++++ COLLECTED MATERIAL ++++

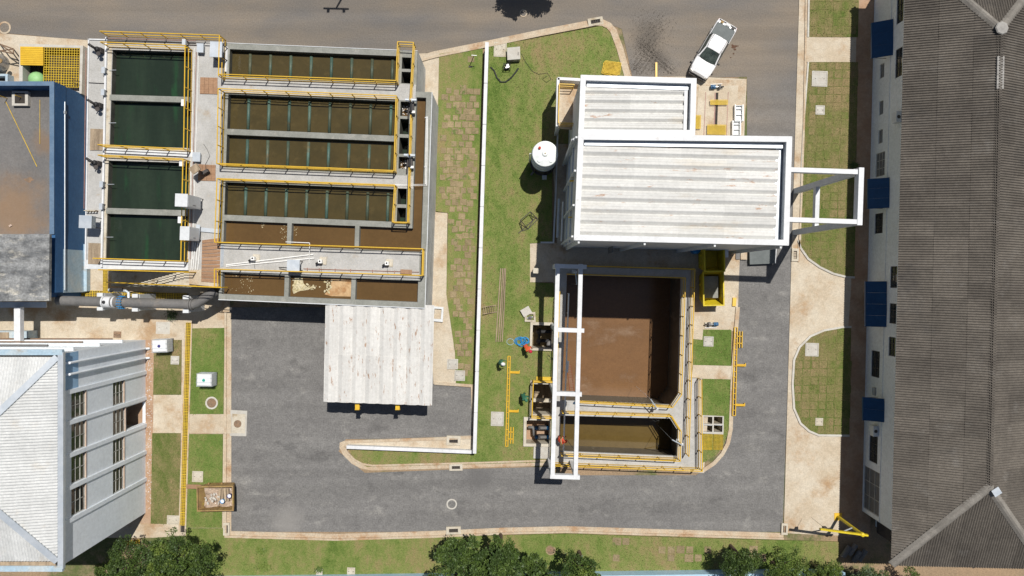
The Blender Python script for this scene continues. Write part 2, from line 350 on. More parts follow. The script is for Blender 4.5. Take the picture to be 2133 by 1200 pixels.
def ribbon(pts, w0, w1, z0, z1, mb=None):
    """strip along a ground path, from w0 to w1 metres to the left of it"""
    mb = mb or MB(); P = [Vector((p[0], p[1], 0)) for p in pts]; k = len(P); Ls = []; Rs = []
    for i in range(k):
        a = (P[i]-P[i-1]).normalized() if i else (P[1]-P[0]).normalized()
        b = (P[i+1]-P[i]).normalized() if i < k-1 else a
        t = (a+b).normalized(); nrm = Vector((-t.y, t.x, 0)); c = max(.5, nrm.dot(Vector((-a.y, a.x, 0))))
        Ls.append(P[i]+nrm*w0/c); Rs.append(P[i]+nrm*w1/c)
    vs = [];
    for i in range(k):
        vs += [(Ls[i].x,Ls[i].y,z0),(Rs[i].x,Rs[i].y,z0),(Rs[i].x,Rs[i].y,z1),(Ls[i].x,Ls[i].y,z1)]
    fs = []
    for i in range(k-1):
        a, b = i*4, i*4+4
        fs += [(a+3,a+2,b+2,b+3),(a+2,a+1,b+1,b+2),(a,a+3,b+3,b)]
    fs += [(0,1,2,3), tuple((k-1)*4+i for i in (3,2,1,0))]
    return mb.add(vs, fs)

# ================================================================== GROUND
HOLES = [[(1168,562),(1438,570),(1428,792),(1455,792),(1452,968),(1160,956)],
         [(1109,675),(1150,676),(1149,727),(1108,726)],
         [(1109,798),(1150,798),(1149,864),(1108,863)],
         [(1095,872),(1144,873),(1144,925),(1094,924)],
         [(1464,866),(1506,868),(1506,903),(1464,902)]]
def hz(z): return [WP(h, 0) for h in HOLES]
struct('ground', MB().prism([(-700,-700),(700,-700),(700,700),(-700,700)], None, -.02, hz(0)), 'soil')
# asphalt: grey yard, dusty towards the north road
m = MT['asphalt']; n = m.node_tree.nodes; l = m.node_tree.links; b = n['Principled BSDF']
d = MT['road_dust'].node_tree
def grab(k):
    """dust layer built inside the asphalt material"""
    geo = n.new('ShaderNodeNewGeometry'); sep = n.new('ShaderNodeSeparateXYZ'); l.new(geo.outputs['Position'], sep.inputs[0])
    no = n.new('ShaderNodeTexNoise'); no.inputs['Scale'].default_value = .18; no.inputs['Detail'].default_value = 5; l.new(geo.outputs['Position'], no.inputs['Vector'])
    ad = n.new('ShaderNodeMath'); ad.operation = 'MULTIPLY_ADD'; ad.inputs[1].default_value = 7; l.new(no.outputs['Fac'], ad.inputs[0]); l.new(sep.outputs['Y'], ad.inputs[2])
    mr = n.new('ShaderNodeMapRange'); mr.interpolation_type = 'SMOOTHSTEP'; mr.inputs[1].default_value = 10; mr.inputs[2].default_value = 22; l.new(ad.outputs[0], mr.inputs[0])
    n2 = n.new('ShaderNodeTexNoise'); n2.inputs['Scale'].default_value = .16; n2.inputs['Detail'].default_value = 6; n2.inputs['Roughness'].default_value = .55
    mp = n.new('ShaderNodeMapping'); mp.inputs['Scale'].default_value = (.6,1.4,1); l.new(geo.outputs['Position'], mp.inputs[0]); l.new(mp.outputs[0], n2.inputs['Vector'])
    cr = n.new('ShaderNodeValToRGB'); e = cr.color_ramp.elements
    e[0].position = .34; e[0].color = (.140,.132,.125,1); e[1].position = .66; e[1].color = (.215,.175,.132,1)
    x = e.new(.5); x.color = (.178,.155,.130,1); l.new(n2.outputs['Fac'], cr.inputs[0])
    n3 = n.new('ShaderNodeTexNoise'); n3.inputs['Scale'].default_value = 8.5; n3.inputs['Detail'].default_value = 6; n3.inputs['Roughness'].default_value = .75; l.new(geo.outputs['Position'], n3.inputs['Vector'])
    m3 = n.new('ShaderNodeMapRange'); m3.inputs[1].default_value = .25; m3.inputs[2].default_value = .75; m3.inputs[3].default_value = .76; m3.inputs[4].default_value = 1.24; l.new(n3.outputs['Fac'], m3.inputs[0])
    vm = n.new('ShaderNodeVectorMath'); vm.operation = 'SCALE'; l.new(cr.outputs[0], vm.inputs[0]); l.new(m3.outputs[0], vm.inputs['Scale'])
    mx = n.new('ShaderNodeMix'); mx.data_type = 'RGBA'; old = b.inputs['Base Color'].links[0].from_socket
    l.new(mr.outputs[0], mx.inputs[0]); l.new(old, mx.inputs[6]); l.new(vm.outputs[0], mx.inputs[7]); l.new(mx.outputs[2], b.inputs['Base Color'])
grab(0)
# faint wheel tracks and hairline cracks in the asphalt
old = b.inputs['Base Color'].links[0].from_socket
geo = n.new('ShaderNodeNewGeometry')
vo = n.new('ShaderNodeTexVoronoi'); vo.feature = 'DISTANCE_TO_EDGE'; vo.inputs['Scale'].default_value = .11
nd = n.new('ShaderNodeTexNoise'); nd.inputs['Scale'].default_value = .7; nd.inputs['Detail'].default_value = 4; l.new(geo.outputs['Position'], nd.inputs['Vector'])
ad = n.new('ShaderNodeVectorMath'); ad.operation = 'MULTIPLY_ADD'; ad.inputs[1].default_value = (1.4,1.4,0); l.new(nd.outputs['Color'], ad.inputs[0]); l.new(geo.outputs['Position'], ad.inputs[2]); l.new(ad.outputs[0], vo.inputs['Vector'])
cm = n.new('ShaderNodeMapRange'); cm.inputs[1].default_value = .0015; cm.inputs[2].default_value = .004; cm.inputs[3].default_value = .96; cm.inputs[4].default_value = 1; l.new(vo.outputs['Distance'], cm.inputs[0])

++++

§ **TO BE DONE**:
Print out the material word for word, omitting the pictures.

§ **RESULT**:
The Blender Python script for this scene continues. Write part 2, from line 350 on. More parts follow. The script is for Blender 4.5. Take the picture to be 2133 by 1200 pixels.
def ribbon(pts, w0, w1, z0, z1, mb=None):
    """strip along a ground path, from w0 to w1 metres to the left of it"""
    mb = mb or MB(); P = [Vector((p[0], p[1], 0)) for p in pts]; k = len(P); Ls = []; Rs = []
    for i in range(k):
        a = (P[i]-P[i-1]).normalized() if i else (P[1]-P[0]).normalized()
        b = (P[i+1]-P[i]).normalized() if i < k-1 else a
        t = (a+b).normalized(); nrm = Vector((-t.y, t.x, 0)); c = max(.5, nrm.dot(Vector((-a.y, a.x, 0))))
        Ls.append(P[i]+nrm*w0/c); Rs.append(P[i]+nrm*w1/c)
    vs = [];
    for i in range(k):
        vs += [(Ls[i].x,Ls[i].y,z0),(Rs[i].x,Rs[i].y,z0),(Rs[i].x,Rs[i].y,z1),(Ls[i].x,Ls[i].y,z1)]
    fs = []
    for i in range(k-1):
        a, b = i*4, i*4+4
        fs += [(a+3,a+2,b+2,b+3),(a+2,a+1,b+1,b+2),(a,a+3,b+3,b)]
    fs += [(0,1,2,3), tuple((k-1)*4+i for i in (3,2,1,0))]
    return mb.add(vs, fs)

# ================================================================== GROUND
HOLES = [[(1168,562),(1438,570),(1428,792),(1455,792),(1452,968),(1160,956)],
         [(1109,675),(1150,676),(1149,727),(1108,726)],
         [(1109,798),(1150,798),(1149,864),(1108,863)],
         [(1095,872),(1144,873),(1144,925),(1094,924)],
         [(1464,866),(1506,868),(1506,903),(1464,902)]]
def hz(z): return [WP(h, 0) for h in HOLES]
struct('ground', MB().prism([(-700,-700),(700,-700),(700,700),(-700,700)], None, -.02, hz(0)), 'soil')
# asphalt: grey yard, dusty towards the north road
m = MT['asphalt']; n = m.node_tree.nodes; l = m.node_tree.links; b = n['Principled BSDF']
d = MT['road_dust'].node_tree
def grab(k):
    """dust layer built inside the asphalt material"""
    geo = n.new('ShaderNodeNewGeometry'); sep = n.new('ShaderNodeSeparateXYZ'); l.new(geo.outputs['Position'], sep.inputs[0])
    no = n.new('ShaderNodeTexNoise'); no.inputs['Scale'].default_value = .18; no.inputs['Detail'].default_value = 5; l.new(geo.outputs['Position'], no.inputs['Vector'])
    ad = n.new('ShaderNodeMath'); ad.operation = 'MULTIPLY_ADD'; ad.inputs[1].default_value = 7; l.new(no.outputs['Fac'], ad.inputs[0]); l.new(sep.outputs['Y'], ad.inputs[2])
    mr = n.new('ShaderNodeMapRange'); mr.interpolation_type = 'SMOOTHSTEP'; mr.inputs[1].default_value = 10; mr.inputs[2].default_value = 22; l.new(ad.outputs[0], mr.inputs[0])
    n2 = n.new('ShaderNodeTexNoise'); n2.inputs['Scale'].default_value = .16; n2.inputs['Detail'].default_value = 6; n2.inputs['Roughness'].default_value = .55
    mp = n.new('ShaderNodeMapping'); mp.inputs['Scale'].default_value = (.6,1.4,1); l.new(geo.outputs['Position'], mp.inputs[0]); l.new(mp.outputs[0], n2.inputs['Vector'])
    cr = n.new('ShaderNodeValToRGB'); e = cr.color_ramp.elements
    e[0].position = .34; e[0].color = (.140,.132,.125,1); e[1].position = .66; e[1].color = (.215,.175,.132,1)
    x = e.new(.5); x.color = (.178,.155,.130,1); l.new(n2.outputs['Fac'], cr.inputs[0])
    n3 = n.new('ShaderNodeTexNoise'); n3.inputs['Scale'].default_value = 8.5; n3.inputs['Detail'].default_value = 6; n3.inputs['Roughness'].default_value = .75; l.new(geo.outputs['Position'], n3.inputs['Vector'])
    m3 = n.new('ShaderNodeMapRange'); m3.inputs[1].default_value = .25; m3.inputs[2].default_value = .75; m3.inputs[3].default_value = .76; m3.inputs[4].default_value = 1.24; l.new(n3.outputs['Fac'], m3.inputs[0])
    vm = n.new('ShaderNodeVectorMath'); vm.operation = 'SCALE'; l.new(cr.outputs[0], vm.inputs[0]); l.new(m3.outputs[0], vm.inputs['Scale'])
    mx = n.new('ShaderNodeMix'); mx.data_type = 'RGBA'; old = b.inputs['Base Color'].links[0].from_socket
    l.new(mr.outputs[0], mx.inputs[0]); l.new(old, mx.inputs[6]); l.new(vm.outputs[0], mx.inputs[7]); l.new(mx.outputs[2], b.inputs['Base Color'])
grab(0)
# faint wheel tracks and hairline cracks in the asphalt
old = b.inputs['Base Color'].links[0].from_socket
geo = n.new('ShaderNodeNewGeometry')
vo = n.new('ShaderNodeTexVoronoi'); vo.feature = 'DISTANCE_TO_EDGE'; vo.inputs['Scale'].default_value = .11
nd = n.new('ShaderNodeTexNoise'); nd.inputs['Scale'].default_value = .7; nd.inputs['Detail'].default_value = 4; l.new(geo.outputs['Position'], nd.inputs['Vector'])
ad = n.new('ShaderNodeVectorMath'); ad.operation = 'MULTIPLY_ADD'; ad.inputs[1].default_value = (1.4,1.4,0); l.new(nd.outputs['Color'], ad.inputs[0]); l.new(geo.outputs['Position'], ad.inputs[2]); l.new(ad.outputs[0], vo.inputs['Vector'])
cm = n.new('ShaderNodeMapRange'); cm.inputs[1].default_value = .0015; cm.inputs[2].default_value = .004; cm.inputs[3].default_value = .96; cm.inputs[4].default_value = 1; l.new(vo.outputs['Distance'], cm.inputs[0])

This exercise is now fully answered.